Did you know that most customers can tell how a conversation will go by just the tone of your voice? It doesn’t take them long to know what kind of attitude and service they will receive from you.

Customer Care Rep, Heather
Customer Care Rep, Heather…. always with a smile.

When you work with customers over a call you have a whole new set of rules to follow. Body language goes away and the inflection in your voice takes over and becomes who you are to them. The Standard Tools Customer Care team, who works with the emotions in our call center every day, tries to be as personable and helpful as we can on the phone.

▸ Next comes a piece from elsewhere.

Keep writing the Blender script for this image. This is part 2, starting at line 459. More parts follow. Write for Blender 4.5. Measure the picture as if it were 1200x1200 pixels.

Inflection defined in the Oxford Dictionary states the modulation of intonation or pitch in the voice: “She spoke slowly and without inflection”. The sound your voice makes indicates your stress level, mood and intentions. It is the wave like movements of highs and lows in the pitch of your voice. Do you speak to your customers on the phone? Keep these tips in mind to offer a better phone presence:

  • Monotone: What they hear is this person does not want to help me; they have no interest in my problem and are bored to death. (boring, tedious)
  • Slow speed: What they hear is this person sounds depressed; I bet they want to be left alone and not have to deal with me today! (depression, lack of interest)
  • High-pitched: What they hear is that person sounds like they are in a good mood; they are so interested in my project and want to help! (excitement, interest)
  • Empathy: What they hear is that person understands me; they are willing to do a little extra, they hear my concerns, they hear me. (sympathy, a caring understanding)
  • Abrupt speed: What they hear is a person who is preoccupied/angry; great they are not going to be open to anything I have to say. (angry, rude, no interest)
  • Drawn-out speed: What they hear is a person who is thinking I am not being truthful; I don’t believe a thing I am hearing. (You have got to be kidding me?!)

There are a few ways you can improve upon your inflection and the perception of you on a call:

  • Smile when you talk: When you smile the soft pallet in your mouth raises and makes the sound waves more fluid. The more teeth you show, the better your tone gets. Just like it would if you were in front of a person and they could see your body language a smile makes you more approachable, warm, inviting and receptive to ideas.
  • Changing the stress on words: Be mindful of how stressing certain words can change the feeling of what you are saying. For example: “What would you like us to do about it?” if you say it defensively you will focus your inflection on “Would You”. With curiosity you might focus your inflection on “Like Us”. Finally with apathy or empathy you leave the focus off all of the words and try to sound compassionate.
  • Breathing: Just by taking a minute to breathe and to realize your breathing is becoming more shallow and quicker. By taking a deep breath especially in stressful situations, you can slow your breathing down and become more relaxed. This will bring your pitch down creates a calmer more focused tone in your voice.